The Federal Transit Administration still needs to come to terms on a Capital Investment Grants agreement for both the $7.7 billion MTA Second Avenue Subway Phase 2 with the Metropolitan Transportation Authority and the $18 billion Gateway Development Commission Phase One Gateway Tunnel before either agency can actually access funding from Washington.
The FTA CIG FFGA (Capital Investment Grants Program/FTA) for the $7.7 billion Second Avenue Subway Phase Two would cap federal participation at $3.4 billion.
That would be the largest New York MTA FFGA in FTA history, even greater than the $2.63 billion LIRR East Side Access to Grand Central Terminal to the MTA in 2006. Only the $6.9 billion FFGA for the $18 billion Phase One Gateway Tunnel (two new tunnels connecting New Jersey to New York Penn Station) would be the nation’s largest in FTA history.
The FFGA for Second Avenue Subway Phase 2 still remains a year or more away from approval. All the FTA previously provided to the MTA was permission to advance final design and engineering in January 2022. Eighteen months later, the project still faces a myriad of hurdles.
The FTA recently provided permission for the Gateway Development Commission for the second phase of the FTA CIG program for final design and engineering to proceed. The Federal Rail Road cost estimate, including Gateway Phase 2, is $40 billion.
The FTA funding is still not secured. The FTA and GDC need to come to terms on a FTA CIG FFGA.. Only then would the federal funding become real. This would cap federal participation at $6.9 billion.

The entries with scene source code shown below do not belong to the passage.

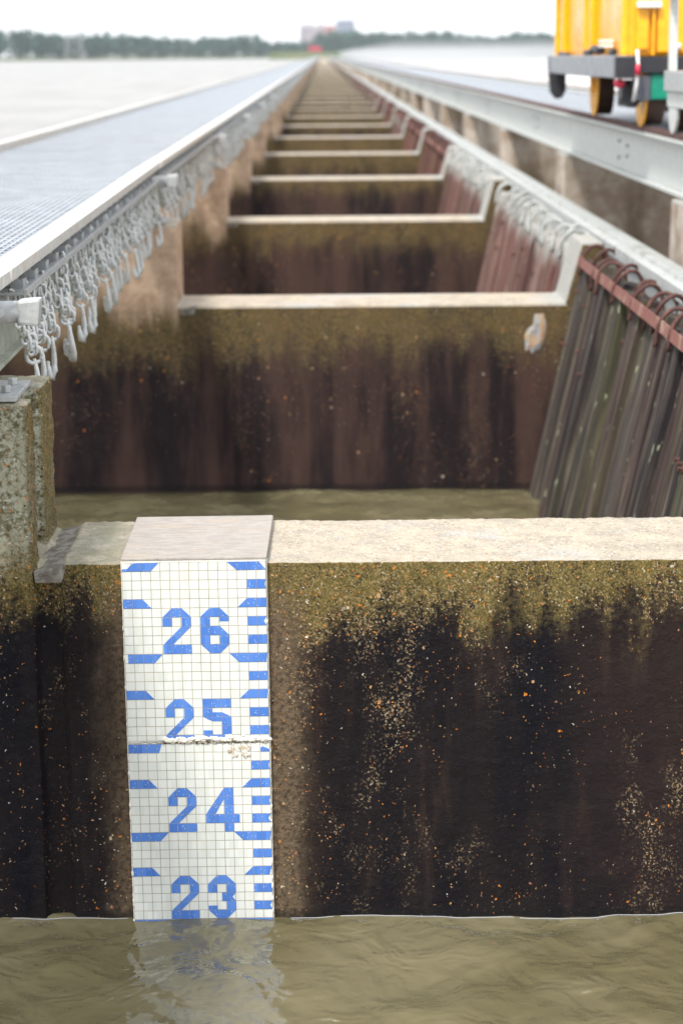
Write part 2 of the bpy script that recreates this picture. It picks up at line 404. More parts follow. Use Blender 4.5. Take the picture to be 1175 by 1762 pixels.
fade = np.clip((40-np.abs(GY))/25, 0, 1)*np.clip((9-np.abs(GX))/3, 0, 1)
GZ = wave(GX, GY)*fade
nx, ny = len(xs), len(ys)
co = np.stack([GX, GY, GZ], -1).reshape(-1, 3)
idx = np.arange(nx*ny).reshape(ny, nx)
F = np.stack([idx[:-1, :-1], idx[:-1, 1:], idx[1:, 1:], idx[1:, :-1]], -1).reshape(-1, 4)
me = bpy.data.meshes.new('water'); me.from_pydata(co.tolist(), [], F.tolist())
for p in me.polygons: p.use_smooth = True
m = NM('murky_water', .05, 0, .5); m.b.inputs['IOR'].default_value = 1.75
v = m.tc.outputs['Object']; X, Y, Z = m.sep(v)[0:3]
c = m.mix(m.mr(m.noise(v, 1.3, 4, .6, .5), .35, .65), (.128, .113, .060), (.185, .165, .098))
river = m.mr(X, -1.5, -3.5)
c = m.mix(river, c, m.mix(m.mr(m.noise(m.coord((.25, .05, 1)), 1, 5), .4, .6), (.20, .187, .168), (.285, .268, .245)))
m.color(c); m.rough(m.mr(X, -2.0, -8, .02, .30))
m.bump(m.noise(v, 5, 2, .5, 1.0), .5, .05)
m.bump(m.noise(v, 14, 2, .5, .8), .22, .018)
rb = m.noise(m.coord((.6, .25, 1)), 1.5, 5); m.bump(m.math('MULTIPLY', rb, river), 1.0, .25)
m.set(m.b.inputs['Specular IOR Level'], m.mr(X, -2.0, -6, .5, .22))
tr_ = m.n('ShaderNodeBsdfTransparent'); tr_.inputs[0].default_value = (.88, .80, .55, 1)
mx_ = m.n('ShaderNodeMixShader'); mx_.inputs[0].default_value = .09
out_ = [n for n in m.t.nodes if n.type == 'OUTPUT_MATERIAL'][0]
m.t.links.new(m.b.outputs[0], mx_.inputs[1]); m.t.links.new(tr_.outputs[0], mx_.inputs[2]); m.t.links.new(mx_.outputs[0], out_.inputs[0])
sb = NM('silt', .9, 0, .1); sb.color((.20, .17, .10))
tag(MB().box(-2500, 2500, -250, 1385, -.6, -.42).build('river_bed', sb.m, loc=(0, 0, WZ)), 'silty bed just under the murky water', kind='structure')
tag(link('water', me, m.m, loc=(0, 0, WZ)), 'olive brown murky river water with small ripples between the piers and open river on the left', kind='structure')

# foaming water on the spillway side
m = NM('foam_water', .5); v = m.tc.outputs['Object']
m.color(m.ramp(m.noise(m.coord((1, .35, 1)), .7, 7, .65), [(.3, (.38, .35, .32)), (.5, (.55, .53, .51)), (.65, (.75, .75, .74))]))
m.bump(m.noise(v, 1.2, 6), .8, .3)
fx = axis([(4.6, 24, .8)]); fx = np.concatenate([fx, [30, 45, 80, 160, 400, 900]]); fy = np.concatenate([axis([(-20, 120, 1.0)]), axis([(120, 1395, 12)])])
GX, GY = np.meshgrid(fx, fy); rs = np.random.RandomState(3)
GZ = (rs.rand(*GX.shape)-.5)*.5*np.clip((GX-4.6)/3, 0, 1) + .18
idx = np.arange(GX.size).reshape(GX.shape)
F = np.stack([idx[:-1, :-1], idx[:-1, 1:], idx[1:, 1:], idx[1:, :-1]], -1).reshape(-1, 4)
me = bpy.data.meshes.new('white_water'); me.from_pydata(np.stack([GX, GY, GZ], -1).reshape(-1, 3).tolist(), [], F.tolist())
for p in me.polygons: p.use_smooth = True
tag(link('white_water', me, m.m, loc=(0, 0, WZ)), 'white churning water pouring away on the right side of the weir', kind='structure')

# ------------------------------------------------------------ piers
Y0, PITCH, THK = 6.30, 6.86, .60
NP = 195
def pier_y(i): return Y0 + PITCH*i
PROF = [(-2.75, -3), (-2.75, .52), (-.95, .52), (-.95, 0), (1.56, 0), (1.665, .39), (1.80, .39), (1.805, .10), (2.32, .10), (2.33, .62), (4.35, .62), (4.35, -3)]
# nearest pier: remeshed and roughened
mb = MB()
mb.box(-2.75, -.995, 0, THK, -3, .52); mb.box(-1.02, -.935, 0, .13, -3, .52); mb.box(-1.02, -.935, .33, THK, -3, .52); mb.box(-1.02, -.985, .1, .4, -3, .0)
mb.box(-.96, -.82, .035, THK, -3, -.02)
src = mb.build('tmp', M['conc_near'])
mb2 = MB(); mb2.prism([(-.845, -3), (-.845, 0), (1.53, 0), (1.63, .39), (2.28, .39), (2.33, .62), (4.35, .62), (4.35, -3)], 0, THK)
base = len(src.data.vertices)
me = MB(); me.v = mb.v; me.f = mb.f; me.m = mb.m; me.add(mb2.v, mb2.f)
bpy.data.objects.remove(src)
tmp = link('tmp', me.mesh('tmp'), M['conc_near'])
rm = tmp.modifiers.new('r', 'REMESH'); rm.mode = 'VOXEL'; rm.voxel_size = .0125; rm.use_smooth_shade = True
dg = bpy.context.evaluated_depsgraph_get()
pm = bpy.data.meshes.new_from_object(tmp.evaluated_get(dg))
bpy.data.objects.remove(tmp)
nv = len(pm.vertices); a = np.empty(nv*3); pm.vertices.foreach_get('co', a); a = a.reshape(-1, 3)
nn = np.empty(nv*3); pm.vertices.foreach_get('normal', nn); nn = nn.reshape(-1, 3)
d = np.zeros(nv)
for i in range(nv):
    p = a[i]
    if p[2] < -1.4 or p[0] > 1.9 or p[0] < -1.6: continue
    q = Vector(p)
    t = noise.noise(q*42)*.0028 + noise.noise(q*11)*.003 + noise.noise(q*85)*.0022
    if p[0] < -.93: t = t*1.5
    if nn[i][2] > .35: t *= 1.25
    d[i] = t
a += nn*d[:, None]
pm.vertices.foreach_set('co', a.reshape(-1)); pm.update()
for p in pm.polygons: p.use_smooth = True
ORD = ['nearest', 'second', 'third', 'fourth', 'fifth', 'sixth', 'seventh', 'eighth', 'ninth', 'tenth', 'eleventh', 'twelfth', 'thirteenth', 'fourteenth', 'fifteenth']
pm.materials.clear(); pm.materials.append(M['conc_near'])
o = link('concrete_pier', pm, M['conc_near'], loc=(0, Y0, 0))
tag(o, 'nearest concrete pier, black stained face with olive top band, carrying the tiled gauge', 'pier', 'concrete piers receding to the horizon')
st = MB(); st.add([(-.935, -.006, -.024), (-.83, -.006, -.003), (-.83, THK-.02, -.001), (-.935, THK-.02, -.022), (-.93, -.006, -.06), (-.845, -.006, -.06), (-.845, THK-.02, -.06), (-.93, THK-.02, -.06)],
                  [(0, 1, 2, 3), (4, 5, 1, 0), (5, 6, 2, 1), (6, 7, 3, 2), (7, 4, 0, 3), (7, 6, 5, 4)])
so = st.build('sill_strip', M['strip'], o, bevel=.004)
mp = MB().prism(PROF, 0, THK).mesh('pier', bevel=.018); 
for i in range(1, NP):
    q = link('concrete_pier', mp, M['conc'], loc=(0, pier_y(i), 0))
    if i == 1: lab = 'second pier beyond the water gap, brown stained, with a spalled patch at its right end'
    elif i < 12: lab = '%s pier counted from the tiled gauge pier, brown stained under a pale top' % ORD[i]
    else: lab = 'far concrete pier in the row narrowing to the horizon, brown under a pale top'
    tag(q, lab, 'pier', 'concrete piers receding to the horizon')
    if i < 12:
        s2 = link('sill_strip', so.data, M['strip'], q); 
        s2.scale = (1, 1, 1)
    if i == 1:
        sp = MB(); random.seed(5)
        # spalled hollow with exposed aggregate
        pts = []; n_ = 16
        cx, cz = 1.37, -.21
        for k in range(n_):
            t = 2*math.pi*k/n_; rr = (1+.25*random.uniform(-1, 1))
            pts.append((cx+.06*math.cos(t)*rr + .02*math.sin(t), -.004, cz+.125*math.sin(t)*rr))
        mid = [(cx + (p[0]-cx)*.6, -.016, cz + (p[2]-cz)*.6) for p in pts]
        sp.add(pts+mid+[(cx, -.010, cz)], [(k, (k+1) % n_, n_+(k+1) % n_, n_+k) for k in range(n_)]+[(n_+k, n_+(k+1) % n_, 2*n_) for k in range(n_)])
        mm = NM('spalled_concrete', .9, 0, .2); vv = mm.coord()
        mm.color(mm.mix(mm.mr(mm.noise(vv, 14, 4), .42, .58), (.27, .29, .31), mm.mix(mm.mr(mm.noise(vv, 30, 4), .4, .6), (.42, .24, .14), (.34, .28, .20))))
        mm.bump(mm.noise(vv, 50, 4), .8, .01)
        sp.build('spalled_patch', mm.m, q)

# ------------------------------------------------------------ gauge
T = .03048
g = empty('staff_gauge', (-.4225, Y0-.027, .013), 'white and blue mosaic tile water level gauge reading 26 to 23 on the nearest pier', 'water gauge')
g.rotation_euler = (0, R(-.32), 0)
HW = 7.5*T
upper_rows, gap0, gap1, bot = 19.55, 19.55, 19.95, 50
def rough_panel(name, r0, r1, y, rt=.0, rb=.0, seed=1):
    """slab with ragged ends at the broken seam"""
    random.seed(seed); n_ = 46; b = MB()
    topz = [-(r0 + (rt*random.uniform(-1, 1)))*T for _ in range(n_+1)]; botz = [-(r1 + rb*random.uniform(-1, 1))*T for _ in range(n_+1)]
    vs = []; fs = []
    for k in range(n_+1):
        x = -HW + 2*HW*k/n_
        vs += [(x, y, topz[k]), (x, y, botz[k]), (x, y+.024, topz[k]), (x, y+.024, botz[k])]
    for k in range(n_):
        a0, b0 = 4*k, 4*k+4
        fs += [(a0, a0+1, b0+1, b0), (a0+2, b0+2, b0+3, a0+3), (a0, b0, b0+2, a0+2), (a0+1, a0+3, b0+3, b0+1)]
    fs += [(0, 2, 3, 1), (4*n_, 4*n_+1, 4*n_+3, 4*n_+2)]
    return b.add(vs, fs).build(name, M['tile'], g)
rough_panel('tile_panel', 0, upper_rows, 0, 0, .07, 2)
rough_panel('tile_panel', gap1, bot, .0035, .10, 0, 3)
# backing mortar
MB().box(-HW-.004, HW+.004, .012, .04, -bot*T, -.002).build('mortar_bed', M['plaster'], g)
def extr_poly(name, polys, y, mat, parent=g):
    """polys: list of outlines in (col,row); thin raised tile shapes"""
    bm = bmesh.new()
    for outl in polys:
        vs = [bm.verts.new(((c_-7.5)*T, y-.0012, -r_*T)) for c_, r_ in outl]
        f = bm.faces.new(vs)
        f.normal_update()
        ret = bmesh.ops.extrude_face_region(bm, geom=[f])
        for e in ret['geom']:
            if isinstance(e, bmesh.types.BMVert): e.co.y += .0035
    bmesh.ops.recalc_face_normals(bm, faces=bm.faces)
    big = [f for f in bm.faces if len(f.verts) > 4]
    if big: bmesh.ops.triangulate(bm, faces=big)
    me_ = bpy.data.meshes.new(name); bm.to_mesh(me_); bm.free()
    return link(name, me_, mat, parent)
two = [[(0, 1), (1, 0), (2, 0), (3, 1), (3, 2), (1, 4), (3, 4), (3, 5), (0, 5), (0, 4), (2, 2), (2, 1), (1, 1), (1, 2), (0, 2)]]
six = [[(0, 1), (1, 0), (2, 0), (3, 1), (3, 1.5), (2, 1.5), (2, 1), (1, 1), (1, 2), (1, 3), (1, 4), (2, 4), (3, 4), (2, 5), (1, 5), (0, 4)],
       [(1, 2), (2, 2), (3, 3), (3, 4), (2, 4), (2, 3), (1, 3)]]
five = [[(0, 0), (3, 0), (3, 1), (1, 1), (1, 1.5), (2, 1.5), (3, 2), (3, 4), (2, 5), (1, 5), (0, 4), (0, 3.5), (1, 3.5), (1, 4), (2, 4), (2, 2.5), (1, 2.5), (0, 2)]]
four = [[(2, 0), (3, 0), (3, 3), (3.6, 3), (3.6, 4), (3, 4), (3, 5), (2, 5), (2, 4), (0, 4), (0, 3), (1, 3), (2, 3), (2, 1.2), (1, 3), (0, 3)]]
four = [[(2, 0), (3, 0), (3, 3), (3.6, 3), (3.6, 4), (3, 4), (3, 5), (2, 5), (2, 4), (0, 4), (0, 3), (2, 3), (2, 1.2)], [(0, 3), (2, 0), (2, 1.2), (1, 3)]]
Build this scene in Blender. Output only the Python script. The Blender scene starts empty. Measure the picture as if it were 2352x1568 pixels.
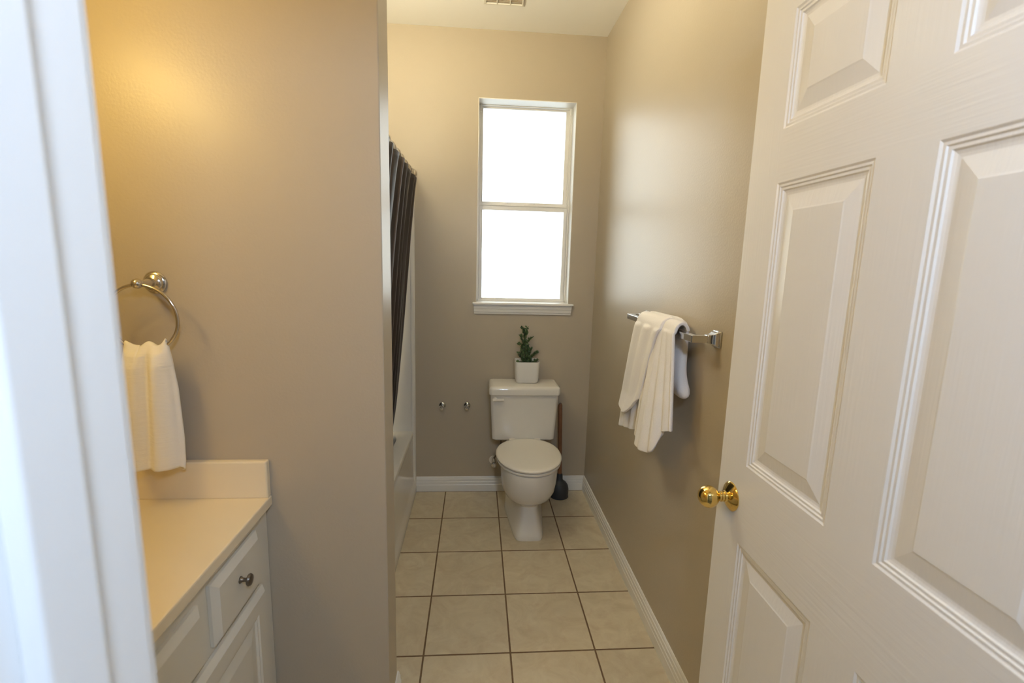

The Gateway $18 billion Phase One project is far more complex and expensive than the MTA $7.7 billion Second Avenue Subway Phase 2. Many other FTA CIG projects around the nation, after final design and engineering cost far less, than either Gateway or Second Avenue Subway Phase 2, These have averaged two to three years before receipt of an approved FTA CIG FFGA to fund actual construction. Both Gateway and Second Avenue Subway, due to their respective costs and complexities, will undergo far more detailed ongoing review and scrutiny by FTA before funding is actually obligated.
Both the MTA and GDC would be legally responsible to pay for any cost overruns above and beyond the agreed upon respective total project costs contained within future FTA CIG FFGA’s. It is anyone’s guess how many more years will be needed to bring U.S. Sen. Chuck Schumer’s promised delivery of federal funding under future FTA CIG FFGA for either project. The same holds true for inevitable cost overruns that could be in the billions for either project.
Larry Penner
Great Neck
Larry Penner is a transportation advocate, historian and writer who previously served as a former Director for the Federal Transit Administration Region 2 New York Office of Operations and Program Management.